Event Horizon, Julia Stoops, 2007
But these things I do: 1. visual art (mostly painting), 2. website design (with a little bit of client-commissioned animation) and 3. fiction writing (mostly a novel) have not come together. They have informed each other, definitely. Each discipline enriches the others. But I still pursue the disciplines separately. The formal and technical concerns of each discipline are demanding enough that once I’m engaged in one, it’s all I think about. Shifting gears into another discipline is hard, and is a cause for anxiety. My ‘painting brain’ does not want to think about usability and information architecture. My ‘website brain’ isn’t clued in to character development. My ‘writing brain’ never considers revealing mysterious shapes within layers of translucent color.
And why not? As soon as I wrote this, I thought, wow, that’s interesting. But when I’m in the middle of the making, the medium-specific questions I ask are already so requiring, that others get crowded out.

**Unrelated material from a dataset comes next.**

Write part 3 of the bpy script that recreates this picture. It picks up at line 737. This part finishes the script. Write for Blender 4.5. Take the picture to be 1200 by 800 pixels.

Why? Several reasons. Firstly because the digital and fiction writing practices are relatively new to me. I’m still looking for a level of facility that lets me step back from worrying about ‘getting it right’, into a place where I can truly play. Craft is still an issue with fiction writing and digital work, in a way that it’s not with painting. Not that I’m the world’s most facile painter, but compared with the other two disciplines, I started younger and I’ve been doing it longer. There’s a level of comfort and familiarity in painting that isn’t there yet in the other disciplines. Not to imply all my paintings come easily: they don’t. But when they don’t it’s okay. Painting does not generate the kind of anxieties I experience with fiction and digital.

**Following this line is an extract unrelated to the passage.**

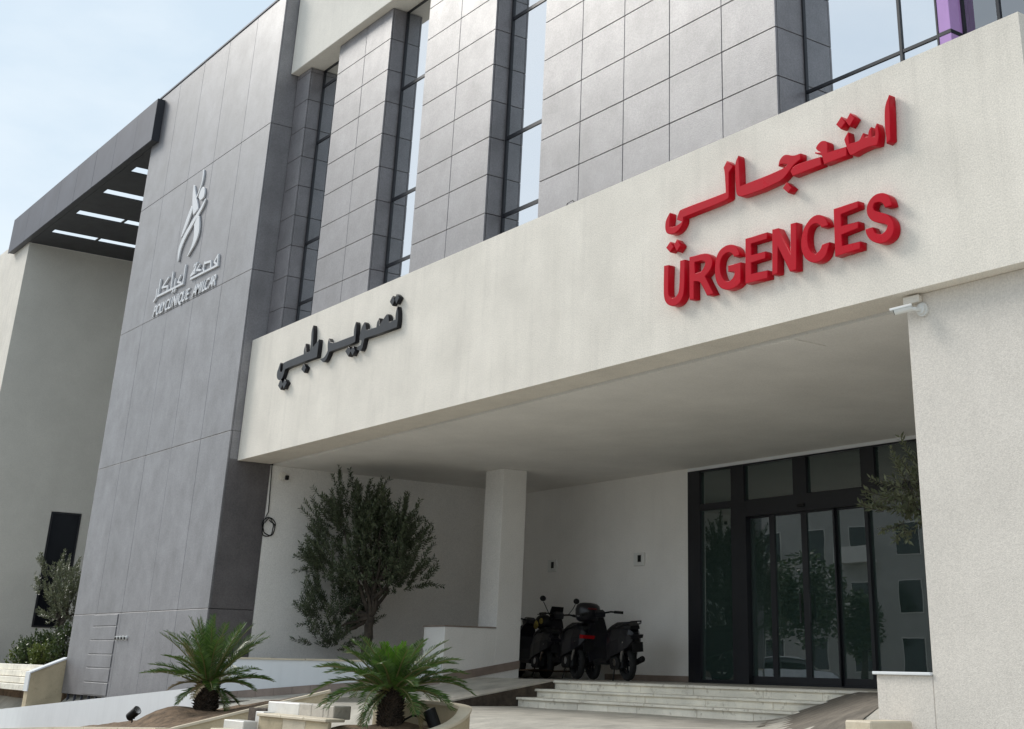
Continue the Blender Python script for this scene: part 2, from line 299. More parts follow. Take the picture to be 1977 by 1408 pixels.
LETTERS = r'''{"URGENCES":{"U":[[[6.619,4.199],[6.7,4.189],[6.691,3.887],[6.706,3.846],[6.748,3.815],[6.793,3.809],[6.849,3.833],[6.875,3.887],[6.889,4.197],[6.968,4.19],[6.956,3.856],[6.932,3.787],[6.882,3.738],[6.804,3.72],[6.725,3.732],[6.657,3.774],[6.623,3.833],[6.613,3.917]]],"R":[[[7.042,4.201],[7.291,4.191],[7.36,4.159],[7.405,4.102],[7.406,4.04],[7.368,3.983],[7.29,3.94],[7.422,3.73],[7.316,3.73],[7.233,3.862],[7.196,3.906],[7.114,3.919],[7.113,3.734],[7.039,3.736]],[[7.127,4.126],[7.258,4.116],[7.29,4.094],[7.291,4.061],[7.256,4.021],[7.218,4.003],[7.126,4.006]]],"G":[[[7.734,4.051],[7.819,4.048],[7.812,4.091],[7.778,4.148],[7.717,4.186],[7.63,4.2],[7.535,4.178],[7.476,4.126],[7.446,4.031],[7.441,3.931],[7.461,3.848],[7.506,3.781],[7.568,3.744],[7.639,3.722],[7.721,3.725],[7.771,3.734],[7.828,3.765],[7.834,3.972],[7.645,3.977],[7.644,3.913],[7.74,3.896],[7.739,3.861],[7.708,3.828],[7.651,3.81],[7.595,3.823],[7.55,3.879],[7.522,3.957],[7.527,4.042],[7.56,4.093],[7.617,4.115],[7.674,4.112],[7.715,4.086]]],"E":[[[7.911,4.2],[8.228,4.193],[8.225,4.123],[7.994,4.127],[7.99,4.011],[8.196,4.004],[8.193,3.931],[7.988,3.931],[7.984,3.82],[8.219,3.807],[8.216,3.726],[7.897,3.735]]],"N":[[[8.301,4.204],[8.385,4.198],[8.541,3.902],[8.556,4.201],[8.635,4.196],[8.615,3.725],[8.524,3.728],[8.373,4.008],[8.359,3.742],[8.281,3.743]]],"C":[[[8.964,4.063],[9.056,4.064],[9.029,4.138],[8.98,4.182],[8.912,4.206],[8.842,4.197],[8.77,4.15],[8.718,4.09],[8.686,3.986],[8.69,3.9],[8.725,3.821],[8.783,3.769],[8.859,3.738],[8.945,3.741],[9.015,3.782],[9.06,3.899],[8.963,3.899],[8.938,3.85],[8.873,3.824],[8.823,3.85],[8.783,3.918],[8.774,3.998],[8.787,4.067],[8.82,4.111],[8.873,4.123],[8.916,4.116],[8.948,4.086]]],"E2":[[[9.131,4.207],[9.441,4.205],[9.44,4.141],[9.222,4.129],[9.218,4.018],[9.429,4.011],[9.426,3.946],[9.217,3.932],[9.214,3.827],[9.441,3.818],[9.435,3.747],[9.121,3.744]]],"S":[[[9.756,4.061],[9.845,4.06],[9.825,4.14],[9.782,4.187],[9.729,4.211],[9.651,4.215],[9.585,4.183],[9.544,4.131],[9.536,4.07],[9.556,4.014],[9.607,3.964],[9.676,3.935],[9.744,3.909],[9.773,3.887],[9.755,3.848],[9.714,3.827],[9.667,3.829],[9.622,3.852],[9.599,3.915],[9.508,3.918],[9.516,3.868],[9.548,3.811],[9.607,3.767],[9.675,3.739],[9.753,3.739],[9.825,3.776],[9.853,3.843],[9.844,3.912],[9.803,3.972],[9.744,4.011],[9.669,4.043],[9.631,4.065],[9.618,4.099],[9.636,4.131],[9.684,4.134],[9.733,4.112]]]},"AR":{"yeh_lam":[[[7.598,5.051],[7.652,5.114],[7.747,5.027],[7.683,4.978],[7.676,4.704],[7.636,4.678],[6.945,4.665],[6.945,4.611],[6.889,4.549],[6.797,4.514],[6.679,4.537],[6.637,4.593],[6.637,4.678],[6.666,4.73],[6.716,4.776],[6.726,4.757],[6.71,4.618],[6.785,4.597],[6.865,4.605],[6.917,4.624],[6.834,4.667],[6.872,4.754],[6.915,4.768],[7.627,4.769],[7.615,5.005]]],"alif_jeem":[[[7.776,5.05],[7.829,5.121],[7.841,5.064],[7.847,4.779],[8.48,4.791],[8.544,4.82],[8.465,4.851],[8.413,4.838],[8.427,4.893],[8.481,4.933],[8.532,4.931],[8.627,4.887],[8.728,4.885],[8.725,4.824],[8.633,4.795],[8.569,4.749],[8.504,4.699],[8.423,4.67],[8.388,4.669],[8.155,4.653],[7.899,4.655],[7.822,4.672],[7.786,4.715],[7.777,4.871]]],"bar":[[[8.58,4.738],[8.636,4.792],[8.992,4.773],[9.004,4.684],[8.611,4.678]]],"ain":[[[8.923,4.825],[8.924,4.843],[8.999,4.817],[8.955,4.847],[8.935,4.878],[8.961,4.908],[9.011,4.931],[9.057,4.92],[9.09,4.899],[9.097,4.868],[9.089,4.791],[9.334,4.778],[9.333,4.684],[9.034,4.683],[9.017,4.766],[9.003,4.795]]],"seen":[[[9.31,4.854],[9.333,4.888],[9.364,4.916],[9.37,4.796],[9.465,4.787],[9.507,4.795],[9.524,4.822],[9.551,4.85],[9.561,4.801],[9.608,4.8],[9.619,4.851],[9.652,4.88],[9.652,4.784],[9.686,4.773],[9.703,4.8],[9.693,4.852],[9.723,4.894],[9.742,4.837],[9.742,4.757],[9.719,4.683],[9.664,4.683],[9.625,4.693],[9.483,4.684],[9.4,4.665],[9.359,4.693]]],"alif":[[[9.826,5.022],[9.894,5.126],[9.892,4.952],[9.877,4.684],[9.825,4.66],[9.826,4.731],[9.817,4.798]]],"dot1":[[[9.217,5.037],[9.29,5.098],[9.342,5.023],[9.276,4.972]]],"dot2":[[[9.343,5.035],[9.405,5.099],[9.462,5.031],[9.39,4.962]]],"dot3":[[[8.47,4.589],[8.524,4.638],[8.599,4.563],[8.541,4.52]]],"dot4":[[[6.66,4.388],[6.729,4.442],[6.793,4.374],[6.729,4.321]]],"dot5":[[[6.797,4.381],[6.84,4.441],[6.911,4.363],[6.846,4.303]]]},"BL":{"tah":[[[-3.201,4.601],[-3.198,4.664],[-3.132,4.675],[-2.442,4.691],[-2.453,4.772],[-2.422,4.835],[-2.371,4.692],[-2.213,4.708],[-2.214,4.865],[-2.242,5.019],[-2.214,5.093],[-2.178,5.008],[-2.16,4.74],[-2.04,4.794],[-1.954,4.837],[-1.945,4.779],[-1.958,4.585],[-2.379,4.586],[-2.434,4.583],[-3.097,4.581],[-3.136,4.545],[-3.164,4.465],[-3.219,4.415],[-3.332,4.427],[-3.399,4.475],[-3.417,4.554],[-3.374,4.615],[-3.336,4.682],[-3.322,4.667],[-3.328,4.591],[-3.312,4.534],[-3.229,4.523],[-3.19,4.562]]],"ra":[[[-1.784,4.513],[-1.685,4.513],[-1.607,4.561],[-1.567,4.619],[-1.601,4.729],[-1.579,4.786],[-1.486,4.69],[-0.716,4.693],[-0.737,4.797],[-0.701,4.884],[-0.681,4.855],[-0.673,4.614],[-0.715,4.6],[-1.446,4.599],[-1.527,4.596],[-1.552,4.552],[-1.616,4.482],[-1.69,4.458]]],"waw":[[[-0.523,4.659],[-0.492,4.771],[-0.419,4.841],[-0.378,4.813],[-0.353,4.709],[-0.004,4.693],[-0.004,4.766],[0.036,4.808],[0.069,4.697],[0.211,4.801],[0.28,4.837],[0.325,4.812],[0.353,4.702],[0.565,4.704],[0.554,4.794],[0.577,4.871],[0.606,4.817],[0.621,4.686],[0.606,4.604],[0.046,4.602],[-0.365,4.609],[-0.39,4.562],[-0.415,4.467],[-0.454,4.441],[-0.565,4.474],[-0.553,4.498],[-0.467,4.509],[-0.443,4.563],[-0.459,4.599],[-0.52,4.617]]],"d1":[[[-2.461,4.468],[-2.42,4.527],[-2.321,4.467],[-2.362,4.407]]],"d2":[[[-3.294,4.325],[-3.244,4.397],[-3.14,4.328],[-3.196,4.256]]],"d3":[[[-3.129,4.313],[-3.075,4.377],[-2.998,4.324],[-3.073,4.251]]],"d4":[[[-0.937,4.503],[-0.865,4.546],[-0.784,4.487],[-0.839,4.422]]],"d5":[[[-0.771,4.484],[-0.713,4.523],[-0.652,4.465],[-0.704,4.415]]],"d6":[[[0.359,5.018],[0.412,5.074],[0.472,5.013],[0.429,4.958]]],"d7":[[[0.511,5.022],[0.539,5.077],[0.608,5.027],[0.548,4.965]]]},"LG":{"arm":[[[-8.035,9.381],[-7.966,9.362],[-7.923,9.208],[-7.955,9.05],[-8.048,8.909],[-8.147,8.786],[-8.211,8.822],[-8.084,8.952],[-7.999,9.112],[-8.005,9.264]]],"torso":[[[-8.459,9.169],[-8.381,9.131],[-8.221,8.871],[-8.031,8.64],[-7.964,8.516],[-8.109,8.463],[-8.223,8.434],[-8.348,8.655],[-8.423,8.874],[-8.456,9.051]]],"head":[[[-7.886,8.973],[-7.776,8.927],[-7.71,8.803],[-7.745,8.697],[-7.877,8.669],[-7.985,8.705],[-8.062,8.78],[-8.034,8.872],[-7.961,8.952]]],"sweep":[[[-7.649,8.656],[-7.607,8.629],[-7.673,8.499],[-7.869,8.37],[-8.073,8.258],[-8.376,8.07],[-8.57,7.919],[-8.672,7.747],[-8.677,7.545],[-8.741,7.6],[-8.804,7.809],[-8.757,7.963],[-8.536,8.157],[-8.263,8.321],[-7.947,8.471],[-7.775,8.558]]],"strand":[[[-8.386,8.698],[-8.297,8.609],[-8.325,8.484],[-8.492,8.261],[-8.697,8.08],[-8.762,8.082],[-8.698,8.245],[-8.544,8.505]]],"leg":[[[-7.929,8.365],[-7.839,8.343],[-7.719,8.075],[-7.73,7.885],[-7.874,7.727],[-8.178,7.556],[-8.216,7.581],[-8.039,7.733],[-7.975,7.943],[-8.074,8.206]]]},"ST":[[[-7.821,7.034],[-6.467,7.017]],[[-6.467,7.017],[-6.5,7.221],[-6.655,7.123],[-6.5,7.039]],[[-6.837,7.173],[-6.798,7.028]],[[-7.162,7.219],[-7.2,7.109],[-7.12,7.031]],[[-7.144,7.205],[-6.865,7.18]],[[-7.428,7.231],[-7.53,7.149],[-7.33,7.106]],[[-7.628,7.232],[-7.639,7.12],[-7.833,7.099]],[[-7.624,7.221],[-7.801,7.123]],[[-7.722,7.268],[-7.687,7.297]],[[-7.616,7.271],[-7.582,7.3]],[[-8.218,7.391],[-8.226,7.023]],[[-8.226,7.023],[-9.654,7.043]],[[-8.415,7.221],[-8.528,7.117],[-8.338,7.062]],[[-8.698,7.206],[-8.701,7.057]],[[-8.906,7.389],[-8.894,7.043]],[[-9.142,7.33],[-9.432,7.184],[-9.112,7.151],[-9.109,7.075]],[[-9.605,7.383],[-9.621,7.069]],[[-9.737,7.202],[-9.72,7.024],[-9.832,6.969]],[[-8.773,6.955],[-8.743,6.986]],[[-8.653,6.952],[-8.623,6.983]]]}'''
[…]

Secondly, for the last few years I have also been preoccupied with a fourth thing: running a business. With no background in business, and no role models among family or friends, learning how to create and manage a business is a steep learning curve. One that’s charged with the excitement of charting ones own course, (Yeah, a cliche. Whatcha gonna do about it?) but is also labor intensive.
And my ‘business brain’ claims to be far too busy dealing with demanding practicalities to spend quality time playing with color, character, and other things that it says will have to wait. The books have to be balanced. The seminars have to be listened to. The client follow-up is intense. The options have to be weighed. The business plan must be reviewed. The router needs rebooting. The subcontractors must receive explicit instructions. And so on.
So it’s in this context, during this week-long space that I was able to carve out of my daily web design studio routine, that I am exceedingly grateful to be taking ‘Devising Narrative Structures: Script and Storyboard’ with Paul Wells, during Boundary Crossings: An Institute in Animated Arts at PNCA.